Saturday, November 16, 2013

The Forgotten War

If you go to a typical bookstore (provided you can find one), make a comparison between the books devoted to World War One and those about World War Two.  The second conflict fills a string of bookcases – everything from the generic survey history to Hitler’s women or something along those lines.  If the first conflict fills an entire single shelf, it is a minor miracle.  Next year will be the centennial history of World War I.  Yet, very little thought is given to that first conflict.  As the war’s veterans died, so did America’s interest.  As a history teacher, I’ve often said that World War One is much more important than the following war.  This is why.   

First, World War One changed irrevocably the political landscape of Europe; gone were the archaic and decrepit ruling families who gave way to the first halting steps towards more democratic governments.  Revolutions erupted in Russia and Germany; the former creating a communist government the likes of which no one had seen before, the latter creating a deeply flawed democratic system that would fail miserably but in the end, would set the groundwork for the future.  The United Kingdom began to lose control of an empire that was a holdover of the past and the ideas of what made a “great” country.  France also began to lose control of its empire as the government began a turn towards socialist democracy.  Italy would slowly delve into fascism, much like their Teutonic brothers in arms. 

Second, the First World War shaped modern Europe.  The dominant powers in 1914, the year Serb nationalist Gavrilo Princip shot and killed Archduke Franz Ferdinand, were Germany, Austria-Hungary, France and the United Kingdom.  Eastern Europe did not exist, save for the countries of Romania and Bulgaria, as well as the various Balkan states.  Millions of ethnic minorities were trapped in large empires with no hope of autonomy or cultural recognition.  After the war, Europe was a completely different scene and map.  The Baltic states emerged; Austria-Hungary split with each nationality controlling its own boundaries and destiny.  Czechoslovakia, Poland, Belorussia and the Ukraine embraced President Wilson’s dream of self-determination.  The Europe of today, and its spirit, was created as a result of World War One.  This does not even mention the way post-war arrangements shaped, sometimes in capricious ways, the modern Middle East.

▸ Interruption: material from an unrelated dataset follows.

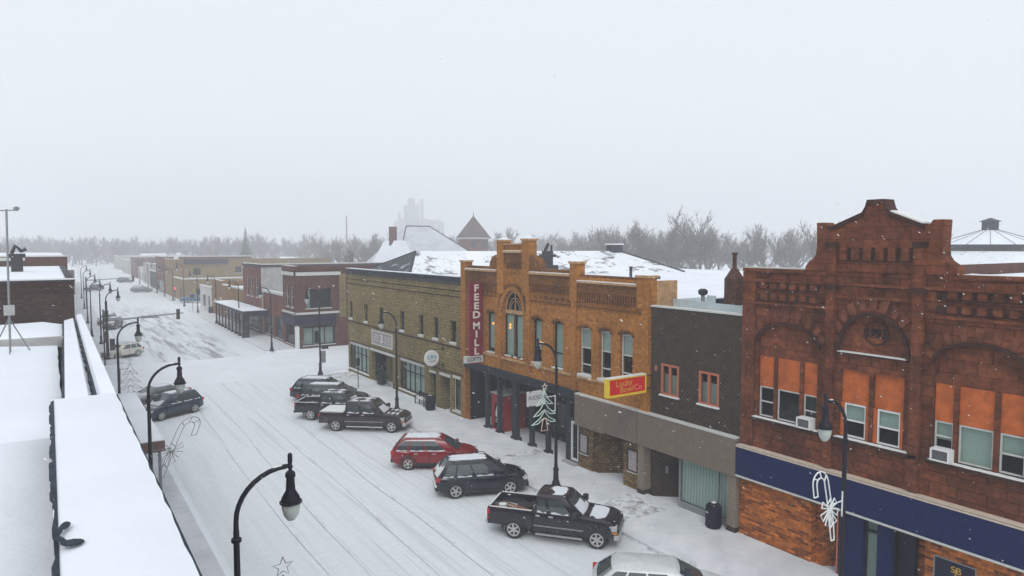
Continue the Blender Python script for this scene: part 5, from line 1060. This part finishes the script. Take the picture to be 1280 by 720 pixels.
def pickup(name, label, loc, ang, pm, L_=5.6, W=1.95, H=1.85, wb=3.5, r=.39, crew=True, bed='snow', scale=1, chromebar=True, rimm='rim', rs=6, cat='pickup truck', twotone=None):
    t = thing(name, label, cat, (loc[0], loc[1], 0), ang, 'vehicles parked along the street', local=True); t.scale = (scale,)*3
    h = L_/2; xrear = -h+ .10; ax = (-h+1.22, -h+1.22+wb); belt = 1.20; hood = 1.17
    cabr = -h+ (1.78 if crew else 2.02); hx = h-1.62
    top = [(cabr, belt), (hx, belt), (hx+.3, hood), (h-.35, hood-.08), (h-.08, hood-.20), (h, hood-.38)]
    bot = [(cabr, .40), (h-.5, .40), (h, .50)]
    wt = [(cabr, .985), (0, 1), (h-.5, .985), (h-.2, .94), (h, .82)]
    mb = MB(); n = 34; vs = []; 
    xs = [cabr+(h-cabr)*i/n for i in range(n+1)]
    for x in xs:
        zt, zb, w = interp(top, x), interp(bot, x), W/2*interp(wt, x); zm = zb+(zt-zb)*.5
        half = [(w*.88,zb),(w*.97,zb+.05),(w*.995,zb+.25),(w,zm+.1),(w*.985,zt-.12),(w*.955,zt-.03),(w*.91,zt)]; ring = half+[(w*.5,zt+.03),(0,zt+.04),(-w*.5,zt+.03)]+[(-y,z) for y,z in reversed(half)]
        vs += [(x,y,z) for y,z in ring]
    k = len(ring); mb.add(vs, [(i*k+j, i*k+(j+1)%k, (i+1)*k+(j+1)%k, (i+1)*k+j) for i in range(n) for j in range(k)]+[tuple(range(k))[::-1], tuple(range(n*k,n*k+k))])
    bo = mb.build('body', pm, t, smooth=True); cut_arches(bo, (ax[1],), r+.08, W, r+.02)
    # bed with open box
    zb, zt = .52, belt+.03; bd = MB()
    prof = [(W/2*.93,zb),(W/2*.99,zb+.12),(W/2,zb+.35),(W/2*.985,zt-.08),(W/2*.95,zt),(W/2*.86,zt),(W/2*.84,zt-.05),(W/2*.84,zb+.2)]
    xe = cabr-.03
    for sg in (-1,1): bd.add([(x,sg*y,z) for x in (xrear,xe) for y,z in prof], [tuple(range(8)), tuple(range(8,16))[::-1]]+[(i,(i+1)%8,8+(i+1)%8,8+i) for i in range(8)])
    bo = bd.build('cargo_bed', pm, t, smooth=True); cut_arches(bo, (ax[0],), r+.08, W, r+.02)
    MB().box(xrear, xe, -W/2*.84, W/2*.84, zb+.12, zb+.22).build('bed_floor', M['blackp'], t); MB().box(xrear-.01, xrear+.07, -W/2*.86, W/2*.86, zb+.03, zt-.01).build('tailgate', pm, t, bev=.015); MB().box(xe-.05, xe, -W/2*.84, W/2*.84, zb+.2, zt-.005).build('bed_front', pm, t)
    for sg in (-1,1):
        for x in ax:
            m = MB()
            for q in range(12):
                a, b_ = math.pi*q/12, math.pi*(q+1)/12; r0, r1 = r+.075, r+.13
                m.add([(x+c*math.cos(d), y, r+.02+c*math.sin(d)) for y in (sg*(W/2-.1), sg*(W/2+.02)) for c, d in ((r0,a),(r1,a),(r1,b_),(r0,b_))], [(0,1,2,3),(7,6,5,4),(1,5,6,2),(0,3,7,4)])
            m.build('wheel_arch_trim', pm, t)
    
    cb = Cabin(cabr+.02, hx+.18, cabr+.10, hx-.50, belt-.02, H-.05, W/2*.92, W/2*.77)
    cb.shell().build('cabin', pm, t, smooth=True)
    us = ((.06,.42),(.47,.82)) if crew else ((.06,.30),(.36,.80))
    for sg in (-1,1):
        for u0,u1 in us: cb.swin(u0,u1,.10,.84,sg).build('window', M['carglass'], t); surf_snow(lambda u, v: cb.side(u0+(u1-u0)*(.05+.85*u), .05+v*(.06+.05*math.sin(u*7)), sg, .012), 7, 2, .006).build('window_snow', M['carsnow'], t, smooth=True)
        m = MB().box(hx-.13,hx+.10,*(sorted((sg*(W/2),sg*(W/2+.24)))),belt+.0,belt+.24); m.build('mirror', M['blackp'], t, bev=.03)
        lamp_part(t,'headlight','headl',h-.18,sg*W*.40,hood-.30,.30,.28,.20); lamp_part(t,'turn_light','amber',h-.12,sg*W*.435,hood-.46,.22,.16,.07)
        lamp_part(t,'taillight','redlens',xrear+.04,sg*W*.475,zt-.28,.12,.09,.42)
        for u in us: x = cabr+ (hx-cabr)*(u[0]+.06); MB().box(x-.09,x+.09,*(sorted((sg*(W/2-.01),sg*(W/2+.03)))),belt-.13,belt-.07).build('door_handle', M['chrome'], t, bev=.01)
        MB().tube([(cabr+.15,sg*(W/2+.03),.36),(ax[1]-r-.18,sg*(W/2+.03),.36)],.045,8).build('side_step', M['chrome' if chromebar else 'blackp'], t)
        MB().box(cabr+.05,ax[1]-r-.15,*(sorted((sg*(W/2-.01),sg*(W/2+.014)))),.66,.71).build('side_moulding', M['blackp' if not chromebar else 'grey'], t)
    cb.ewin(.08,.90,True).build('windscreen', M['carglass'], t); cb.ewin(.15,.88,False,.75).build('rear_window', M['carglass'], t)
    m = MB()
    for x in (hx-.10, cabr+(hx-cabr)*(us[0][1]+.02), cabr+.06): seam(m, cb, W, x, .46, belt-.05, W/2*.998)
    m.build('door_seam', M['dark'], t)
    MB().box(h-.16,h+.06,-W*.47,W*.47,.42,.64).build('front_bumper', M['chrome'], t, bev=.04); MB().box(-h-.02,-h+.14,-W*.45,W*.45,.48,.66).build('rear_bumper', M['chrome' if chromebar else 'blackp'], t, bev=.03)
    gr = MB().box(h-.10,h+.03,-W*.30,W*.30,hood-.50,hood-.20).build('grille', M['blackp'], t, bev=.02); MB().box(h+.0,h+.045,-W*.30,W*.30,hood-.37,hood-.33).build('grille_bar', M['chrome'], gr)
    MB().box(-h+.085,-h+.098,-.26,.26,.72,.84).build('number_plate', M['offwhite'], t)
    wheels(t, ax, W, r, rimm, rs)
    def rf(u,v): x = cb.xr0+.06+(cb.xr1-cb.xr0-.12)*u; y = (-1+2*v)*cb.wr*.84; return (x,y,H-.05+.045*(1-.35*(2*u-1)**2)*(1-.45*(2*v-1)**2)-.004)
    surf_snow(rf,24,18,.02,(lambda a,c: a > .42+.12*math.sin(c*7)+random.uniform(-.03,.03) and min(c,1-c) > .06) if bed == 'junk' else (lambda a,c: math.sin(a*11)+math.sin(c*9+1)+random.uniform(-.9,.9) > .3)).build('roof_snow', M['carsnow'], t, smooth=True)
    def hf(u,v): x = hx+.42+(h-.5-hx-.42)*u; y = (-1+2*v)*W*.38*(1-.06*u); return (x,y,interp(top,x)+.034-.01*abs(2*v-1))
    surf_snow(hf,26,20,.016,(lambda a,c: min(a,1-a,c,1-c) > .04+.05*math.sin(a*9)*math.sin(c*7+1)+random.uniform(-.03,.03)) if bed == 'junk' else (lambda a,c: math.sin(a*13+2)+math.sin(c*11)+random.uniform(-.9,.9) > .5)).build('hood_snow', M['carsnow'], t, smooth=True)
    surf_snow(lambda u,v: cb.end(-.75+1.5*v,.06+.5*u,True,.014),5,8,.012,(lambda a,c: c < .75 or a < .3)).build('windscreen_snow', M['carsnow'], t, smooth=True)
    rl = MB()
    for sg in (-1,1): rl.box(xrear+.05,xe-.02,*(sorted((sg*W/2*.87,sg*W/2*.94))),zt+.001,zt+.022)
    rl.box(xrear,xrear+.06,-W*.38,W*.38,zt-.008,zt+.015); rl.build('rail_snow', M['white'], t)
    if bed == 'cover': MB().box(xrear+.06,xe-.02,-W/2*.9,W/2*.9,zt-.02,zt+.03).build('bed_cover', M['blackp'], t); rough_slab(xrear+.08,xe-.04,-W/2*.88,W/2*.88,zt+.031,.06,.012,.2,.03).build('bed_snow', M['white'], t)
    else: rough_slab(xrear+.09,xe-.07,-W/2*.83,W/2*.83,zb+.221,.14,.05,.18,.02).build('bed_snow', M['carsnow'], t)
    return t, zb, zt, xrear, xe
def ang(dx, dy): return math.atan2(dy, dx)
P = {k: paint(k+'_car_paint', c, d, r_) for k, c, d, r_ in (('plum', (.014,.012,.022), .22, .3), ('brown', (.022,.014,.016), .2, .25), ('blackblue', (.012,.016,.024), .32, .22), ('crimson', (.22,.005,.012), .22, .22), ('midnight', (.007,.009,.022), .25, .22), ('silver', (.58,.61,.62), .5, .3), ('darkgrey', (.02,.026,.032), .25, .25), ('slateblue', (.022,.04,.07), .35, .28), ('ash', (.10,.11,.115), .8, .4), ('cream', (.66,.64,.57), .35, .3), ('deepgrey', (.03,.035,.04), .6, .3), ('tealblue', (.03,.12,.22), .3, .3))}
t, zb, zt, xr, xe = pickup('pickup_truck', 'dark plum pickup with open bed of snowy clutter and chrome bumper, nearest the camera', (17.05,22.15), ang(.632,-.775), P['plum'], crew=False, bed='junk', L_=5.45, wb=3.42, W=1.92, H=1.86)
def bedthing(name, label, cat, off, z, make):
    a = t.rotation_euler[2]; p = (t.location[0]+off[0]*math.cos(a)-off[1]*math.sin(a), t.location[1]+off[0]*math.sin(a)+off[1]*math.cos(a), z)
    q = thing(name, label, cat, p, a+random.uniform(-.5,.5), 'clutter in the plum pickup bed', local=True); make(q)
bedthing('spare_wheel', 'snow-dusted spare wheel lying in the open bed of the plum pickup', 'spare wheel', (-1.35,.25), zb+.34, lambda q: (MB().lathe([(.18,0),(.33,.02),(.36,.09),(.33,.17),(.18,.19)],(0,0,0),20).build('tyre', M['tyre'], q, smooth=True), MB().lathe([(.19,.05),(.17,.14),(.02,.15)],(0,0,0),14).build('rim', M['rim'], q)))
bedthing('bucket', 'white bucket with snow near the tailgate of the plum pickup', 'bucket', (-2.15,-.35), zb+.33, lambda q: (MB().lathe([(.13,0),(.16,.33),(.17,.34)],(0,0,0),14).build('body', M['white'], q, smooth=True), MB().tube([(.16*math.cos(k*.314),.02,.33+.12*math.sin(k*.314)) for k in range(11)],.008,4).build('handle', M['grey'], q)))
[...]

Lastly, the First World War created the Second World War.  The treaty of Versailles turned the Allies into money grubbers, fighting and squabbling over reparation dollars even as some of the leaders, particularly British Prime Minister David Lloyd George, knew the treaty was too punitive.  Versailles turned Germany, into a seething, embarrassed, broken nation that fell for a demagogue willing to sell them a twisted vision of their future.  Indeed, the treaty’s most impactful component is its treatment of Germany.  Germany’s military was nearly wiped out; it was saddled with millions of dollars in reparations but was stripped of its largest coal producing region, leaving it incapable in its attempt to build an economy to pay back the Allies.  Worst of all, Germany was saddled with the full and unmitigated responsibility of the war.  While Germany certainly played a role, arguably a significant role, to suggest it was solely responsible for the conflict was a form of punishment Prime Minister Lloyd George and French Premier Georges Clemenceau could not let go – their pre- and wartime rhetoric created a quixotic treaty.  So badly was it designed, French Field Marshal Ferdinand Foch said Versailles was not a peace treaty; it was a cease fire for twenty years. 

World War II is most recent and certainly filled with horrific moments that equal anything that happened between 1914 and 1918.  However, it was only a conclusion and not a conflict in and of itself.  Those men and women who fought and served in the “War to End all Wars” used state of the art weaponry with outdated tactics to create an imperfect peace.  Last week, we celebrated Veterans Day but prior to 1954, it was known as Armistice Day in honor of the end of World War One.  The names have changed but the responsibility is the same – remember their sacrifice by remembering their story.  It is the least we can do.